Freshman student Ray Renuard practices reciting his poems for the Poetry Out Loud Competition | photo tony garibay

The freshman Poetry club sponsor, Caroline Walton, a freshman English teacher, will be holding a competition for students who want to compete in the Poetry Out Loud Competition in the library. On Feb. 1 at 3:30 p.m. there will be an open-mic for students who want to share their own poems, music or other writing.

The Competition will consist of students from all grades who all have one thing in common, a love of poetry.

“I’ve always loved poetry and I think any organization that gives kids the chance to read poetry and write poetry and get feedback about it is a good thing,” Walton said.

The students compete by having two or more people recite poems chosen prior to the competition. At the school competition, they have two poems and one of the poems has to be less than 25 lines and the other has to be previous to the 20th century. The state competition has to have three, and that rule still applies.

“It’s not really acting,” junior Robann Brown said. “It’s more using facial expressions and your mental state of mind about the poem.”

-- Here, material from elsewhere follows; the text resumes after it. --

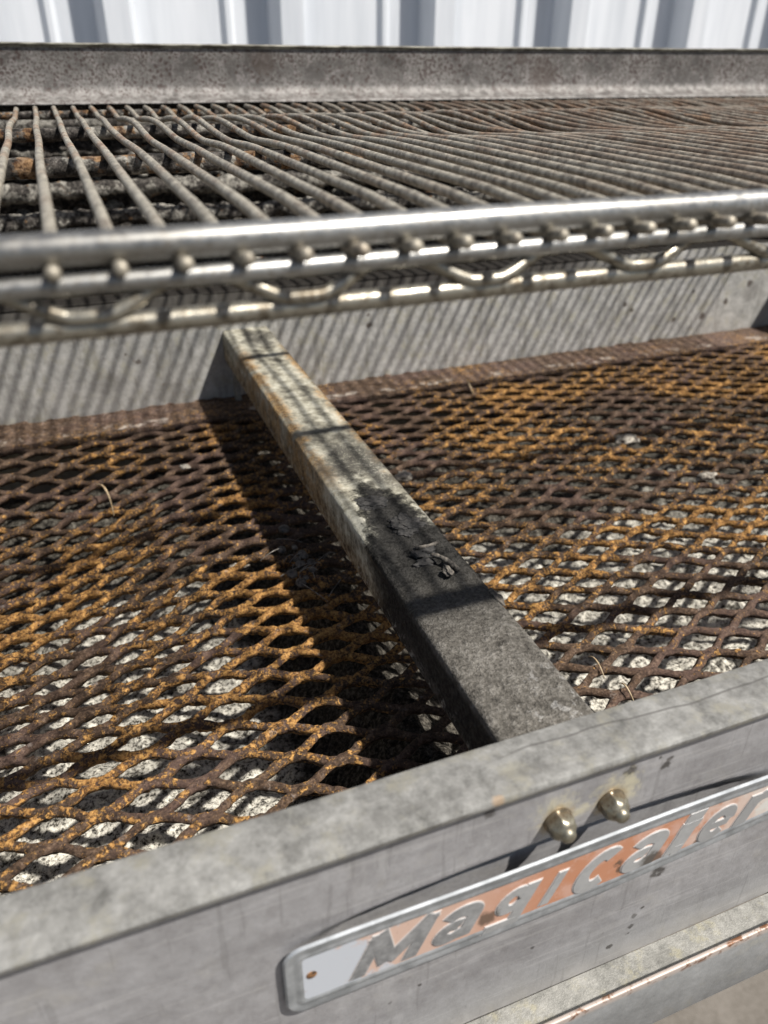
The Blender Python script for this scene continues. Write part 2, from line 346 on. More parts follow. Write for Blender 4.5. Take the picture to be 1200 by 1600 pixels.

The website is www.poetryoutloud.org and students have to pick the poems they recite from it. On that site there’s a list of poems that the students have to choose from to memorize, perform and recite.

“I go into Mrs. Walton’s every day at lunch and practice,” freshman Ray Renuard said. “Poetry is something that I’m good at and if I manage to get through then I could possibly get a scholarship.”

Once the competition is over and the champion is decided, after the maximum time limit of three hours, the champion will travel to the state contest in Little Rock.

“When I’m acting, she gives me advice on how to make my form, my arms and facial expressions, more or less drastic,” Brown said. “It’s like you’re talking with someone.”

Walton has been coaching the students who are serious about the competition. The students recite poems of choice and she coaches them to make their acting form better.

“I try to sit down and talk about the emotion of the poem and what made the students choose it,” Walton said, “because it’s hard to have a good recitation of the poem without that emotion behind it.”

If the student wins the state competition, March 2, he or she will go to Washington D.C. on April 28 through the 30.

“There’s a possibility that the winner will win about $20,000,” Walton said. “Also the school receives a stipend of $500 for poetry books. There’s more prizes as well, but that’s the big one.”